Uncategorized | Sep 11, 2020 |

By Chelsee Pengal


Think about the last time you had to share bad news with a friend or family member. Did you come right out and say it or did you dance around the issue? 

It’s human nature to want to decrease negativity in a conversation, but Eun-Hee Kim, Ph.D., assistant professor of strategy and statistics at the Gabelli School, says something similar happens when it comes to businesses reporting bad environmental news. 

In recent years, she has investigated the ways firms deal with environmental reporting and found that they tend to understate environmental achievements when they don’t perform well financially. Referred to as “brownwashing” in her research, this practice aims “to avoid potential accusations from shareholders that they are diverting valuable resources from more profitable opportunities,” Kim explained.
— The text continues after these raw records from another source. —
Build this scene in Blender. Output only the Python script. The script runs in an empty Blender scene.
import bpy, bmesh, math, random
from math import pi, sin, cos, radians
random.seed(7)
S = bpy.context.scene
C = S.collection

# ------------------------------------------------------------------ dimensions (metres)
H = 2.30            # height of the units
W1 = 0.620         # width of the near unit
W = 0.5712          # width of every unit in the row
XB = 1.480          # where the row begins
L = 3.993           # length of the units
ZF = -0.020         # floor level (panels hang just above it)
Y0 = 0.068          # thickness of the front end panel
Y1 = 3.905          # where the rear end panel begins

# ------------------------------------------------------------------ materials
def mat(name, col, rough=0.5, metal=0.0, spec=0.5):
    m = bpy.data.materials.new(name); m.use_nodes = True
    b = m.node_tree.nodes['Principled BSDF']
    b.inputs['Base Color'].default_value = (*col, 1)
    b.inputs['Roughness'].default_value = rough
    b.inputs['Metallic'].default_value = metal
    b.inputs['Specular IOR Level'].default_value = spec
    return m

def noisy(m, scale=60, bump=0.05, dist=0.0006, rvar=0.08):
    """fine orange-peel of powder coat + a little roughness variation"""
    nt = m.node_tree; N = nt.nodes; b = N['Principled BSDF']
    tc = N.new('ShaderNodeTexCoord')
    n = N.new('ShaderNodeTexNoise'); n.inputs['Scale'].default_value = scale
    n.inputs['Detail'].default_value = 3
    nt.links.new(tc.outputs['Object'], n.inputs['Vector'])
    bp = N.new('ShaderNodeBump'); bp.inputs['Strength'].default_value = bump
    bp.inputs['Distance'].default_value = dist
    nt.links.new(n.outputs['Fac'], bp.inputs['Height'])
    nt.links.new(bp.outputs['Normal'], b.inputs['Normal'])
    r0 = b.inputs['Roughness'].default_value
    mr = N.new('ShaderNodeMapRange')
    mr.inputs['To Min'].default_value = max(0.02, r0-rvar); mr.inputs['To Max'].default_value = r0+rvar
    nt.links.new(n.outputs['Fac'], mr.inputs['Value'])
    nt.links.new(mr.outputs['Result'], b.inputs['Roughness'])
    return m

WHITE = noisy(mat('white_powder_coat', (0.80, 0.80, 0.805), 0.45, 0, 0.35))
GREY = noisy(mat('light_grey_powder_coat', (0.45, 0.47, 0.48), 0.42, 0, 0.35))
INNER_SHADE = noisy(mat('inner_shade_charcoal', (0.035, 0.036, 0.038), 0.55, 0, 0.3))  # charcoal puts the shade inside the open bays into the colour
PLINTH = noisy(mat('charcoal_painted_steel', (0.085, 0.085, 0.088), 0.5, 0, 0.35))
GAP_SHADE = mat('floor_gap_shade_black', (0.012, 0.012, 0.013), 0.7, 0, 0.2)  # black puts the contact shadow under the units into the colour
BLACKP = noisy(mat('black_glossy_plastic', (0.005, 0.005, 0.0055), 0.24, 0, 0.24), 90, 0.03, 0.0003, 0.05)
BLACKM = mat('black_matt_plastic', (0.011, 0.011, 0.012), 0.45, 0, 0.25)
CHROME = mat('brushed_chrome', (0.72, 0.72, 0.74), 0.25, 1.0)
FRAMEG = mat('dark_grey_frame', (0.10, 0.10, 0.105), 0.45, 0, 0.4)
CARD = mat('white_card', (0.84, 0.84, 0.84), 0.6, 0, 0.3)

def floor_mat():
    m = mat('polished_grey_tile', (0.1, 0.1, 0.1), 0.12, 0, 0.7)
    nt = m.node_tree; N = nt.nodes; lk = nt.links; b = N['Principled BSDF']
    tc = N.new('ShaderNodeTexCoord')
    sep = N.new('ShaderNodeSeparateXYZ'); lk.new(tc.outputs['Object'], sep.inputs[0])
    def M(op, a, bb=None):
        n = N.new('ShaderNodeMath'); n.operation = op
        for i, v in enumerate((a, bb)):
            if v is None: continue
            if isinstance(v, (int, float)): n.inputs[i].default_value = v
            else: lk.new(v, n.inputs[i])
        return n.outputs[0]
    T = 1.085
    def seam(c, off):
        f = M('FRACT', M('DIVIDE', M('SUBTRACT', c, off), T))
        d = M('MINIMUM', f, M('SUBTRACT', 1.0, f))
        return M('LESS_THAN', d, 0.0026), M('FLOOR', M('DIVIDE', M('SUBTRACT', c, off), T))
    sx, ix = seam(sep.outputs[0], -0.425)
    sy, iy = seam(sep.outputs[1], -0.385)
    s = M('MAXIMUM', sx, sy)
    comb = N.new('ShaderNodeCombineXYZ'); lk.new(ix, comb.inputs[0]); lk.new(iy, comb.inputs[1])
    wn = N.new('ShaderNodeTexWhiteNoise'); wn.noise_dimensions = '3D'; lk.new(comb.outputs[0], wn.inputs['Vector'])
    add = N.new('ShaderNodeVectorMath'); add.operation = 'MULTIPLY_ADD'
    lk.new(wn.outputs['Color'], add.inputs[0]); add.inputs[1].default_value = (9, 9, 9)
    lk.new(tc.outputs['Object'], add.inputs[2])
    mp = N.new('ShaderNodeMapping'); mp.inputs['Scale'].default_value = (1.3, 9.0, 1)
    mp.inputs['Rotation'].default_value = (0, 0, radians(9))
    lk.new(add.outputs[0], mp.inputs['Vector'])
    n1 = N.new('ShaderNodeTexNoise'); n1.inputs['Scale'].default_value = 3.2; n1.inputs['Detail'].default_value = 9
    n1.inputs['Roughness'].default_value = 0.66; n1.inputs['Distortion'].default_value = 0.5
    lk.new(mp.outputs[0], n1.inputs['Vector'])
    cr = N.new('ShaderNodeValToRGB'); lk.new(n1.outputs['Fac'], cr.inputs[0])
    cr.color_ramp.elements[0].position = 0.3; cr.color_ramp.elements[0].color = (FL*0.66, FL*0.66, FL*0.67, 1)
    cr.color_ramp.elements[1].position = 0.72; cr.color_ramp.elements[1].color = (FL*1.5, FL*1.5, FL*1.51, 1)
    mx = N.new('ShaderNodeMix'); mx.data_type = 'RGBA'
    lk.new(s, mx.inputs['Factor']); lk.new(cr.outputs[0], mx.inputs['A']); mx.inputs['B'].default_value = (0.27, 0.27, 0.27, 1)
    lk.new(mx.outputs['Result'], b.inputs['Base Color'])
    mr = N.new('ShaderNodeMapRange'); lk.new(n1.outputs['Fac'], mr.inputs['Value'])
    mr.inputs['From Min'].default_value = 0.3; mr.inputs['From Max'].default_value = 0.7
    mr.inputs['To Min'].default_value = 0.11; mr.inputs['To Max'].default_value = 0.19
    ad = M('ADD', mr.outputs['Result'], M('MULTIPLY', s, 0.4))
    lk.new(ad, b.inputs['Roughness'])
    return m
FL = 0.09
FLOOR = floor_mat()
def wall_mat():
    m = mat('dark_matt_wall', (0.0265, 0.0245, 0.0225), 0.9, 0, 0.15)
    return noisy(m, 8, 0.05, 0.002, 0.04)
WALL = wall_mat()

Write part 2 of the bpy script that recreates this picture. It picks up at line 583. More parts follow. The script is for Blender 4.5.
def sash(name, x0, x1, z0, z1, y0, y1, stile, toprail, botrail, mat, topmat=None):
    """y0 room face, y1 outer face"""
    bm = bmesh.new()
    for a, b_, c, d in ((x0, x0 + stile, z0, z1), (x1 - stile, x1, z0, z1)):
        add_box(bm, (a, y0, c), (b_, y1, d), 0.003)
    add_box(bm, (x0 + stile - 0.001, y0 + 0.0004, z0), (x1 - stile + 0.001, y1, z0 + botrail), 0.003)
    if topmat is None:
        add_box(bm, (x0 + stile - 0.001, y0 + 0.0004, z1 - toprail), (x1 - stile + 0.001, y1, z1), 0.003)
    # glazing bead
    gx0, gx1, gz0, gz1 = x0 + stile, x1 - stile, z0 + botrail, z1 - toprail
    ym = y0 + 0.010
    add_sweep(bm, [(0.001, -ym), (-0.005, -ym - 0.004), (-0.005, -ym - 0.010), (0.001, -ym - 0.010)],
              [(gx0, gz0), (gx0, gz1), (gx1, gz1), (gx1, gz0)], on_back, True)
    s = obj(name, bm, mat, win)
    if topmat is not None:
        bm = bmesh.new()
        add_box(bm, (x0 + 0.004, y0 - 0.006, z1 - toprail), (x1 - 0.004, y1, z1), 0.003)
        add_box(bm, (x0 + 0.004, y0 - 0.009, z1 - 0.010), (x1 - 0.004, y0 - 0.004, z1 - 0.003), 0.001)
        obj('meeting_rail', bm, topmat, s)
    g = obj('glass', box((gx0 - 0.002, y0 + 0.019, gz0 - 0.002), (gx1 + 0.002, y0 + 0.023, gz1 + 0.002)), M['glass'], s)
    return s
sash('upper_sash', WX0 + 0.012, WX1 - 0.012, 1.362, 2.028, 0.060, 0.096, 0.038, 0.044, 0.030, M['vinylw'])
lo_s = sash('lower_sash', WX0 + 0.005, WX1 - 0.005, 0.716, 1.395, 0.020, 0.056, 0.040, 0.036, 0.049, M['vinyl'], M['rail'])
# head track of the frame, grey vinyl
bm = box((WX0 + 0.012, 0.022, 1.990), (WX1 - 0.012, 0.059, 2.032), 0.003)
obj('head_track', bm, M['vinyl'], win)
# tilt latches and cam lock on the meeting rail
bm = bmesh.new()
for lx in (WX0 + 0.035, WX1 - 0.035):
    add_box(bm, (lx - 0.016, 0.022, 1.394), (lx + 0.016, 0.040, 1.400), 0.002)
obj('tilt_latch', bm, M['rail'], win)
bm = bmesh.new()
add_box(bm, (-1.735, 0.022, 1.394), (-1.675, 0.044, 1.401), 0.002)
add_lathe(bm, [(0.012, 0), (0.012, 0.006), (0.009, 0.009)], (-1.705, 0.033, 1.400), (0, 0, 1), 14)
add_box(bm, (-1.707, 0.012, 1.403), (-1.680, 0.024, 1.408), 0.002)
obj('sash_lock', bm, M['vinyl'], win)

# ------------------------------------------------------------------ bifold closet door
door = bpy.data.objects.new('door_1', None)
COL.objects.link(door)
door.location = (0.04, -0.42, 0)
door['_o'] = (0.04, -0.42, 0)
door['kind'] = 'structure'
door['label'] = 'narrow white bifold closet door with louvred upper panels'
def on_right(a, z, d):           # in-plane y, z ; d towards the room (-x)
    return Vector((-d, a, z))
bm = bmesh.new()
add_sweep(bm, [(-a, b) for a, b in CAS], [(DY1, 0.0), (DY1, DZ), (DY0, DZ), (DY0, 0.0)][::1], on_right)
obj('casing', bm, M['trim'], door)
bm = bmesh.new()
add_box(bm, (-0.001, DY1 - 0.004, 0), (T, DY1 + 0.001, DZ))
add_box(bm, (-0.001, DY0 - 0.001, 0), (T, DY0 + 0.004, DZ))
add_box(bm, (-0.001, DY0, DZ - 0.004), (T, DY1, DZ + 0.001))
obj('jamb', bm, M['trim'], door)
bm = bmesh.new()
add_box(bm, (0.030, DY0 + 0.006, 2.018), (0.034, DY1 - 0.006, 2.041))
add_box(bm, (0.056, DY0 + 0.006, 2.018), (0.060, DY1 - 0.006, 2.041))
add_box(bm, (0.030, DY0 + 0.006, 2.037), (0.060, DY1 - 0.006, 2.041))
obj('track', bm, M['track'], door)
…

Other firms may choose to leave out details that paint them in a negative light and tout the positives. Kim said this “greenwashing” phenomenon has been studied more frequently. 

However, companies are now facing increasing pressure to disclose more details about their environmental impact. Kim and co-author Kira R. Fabrizio, Ph.D., associate professor at Boston University, explored how firms are dealing with this in a recent paper in Organization Science. They studied approximately 1,000 submissions to the Carbon Disclosure Project (CDP) from firms in more than 50 countries to determine whether companies with less favorable performance had found a way to disclose what was expected without damaging their rating. 

The research showed that the more firms were obligated to disclose about unfavorable environmental practices, the more complicated language they used, such as longer sentences, complex words, technical terms, and jargon. She learned, too, that the more firms had to hide—the more negative information they were being asked to reveal—the more they used intentionally confusing language. 

The strategy worked. The decrease in performance ratings as a result of negative reporting was smaller for firms that used more ambiguous language, the researchers found. The CDP is understandably hesitant to penalize a firm for something it isn’t quite sure the company is doing or can’t clearly interpret. 

This phenomenon is not strictly limited to environmental disclosures. “One application is more social-related,” said Kim. For instance, companies may make charitable donations, work for local communities, and engage in many social causes, but at the same time, they may limit employee benefits. If complicated language is used to gloss over that negative information, the public will see the positive community effects without understanding the full picture. 

Is there a solution? Organizations such as the United Nations have attempted to come up with a standardized way of disclosing, but it’s still voluntary at this point, Kim said. The U.S. Securities and Exchange Commission has announced that it will look into environmental disclosures to promote transparency. The agency already requires “everyday language” to be used for financial disclosures, however, Kim cautioned, “whether companies will follow ensuing guidelines is another question.” 

While the recommendations continue to evolve, for organizations with nothing to hide, making a positive report is as simple as sharing good news with a friend.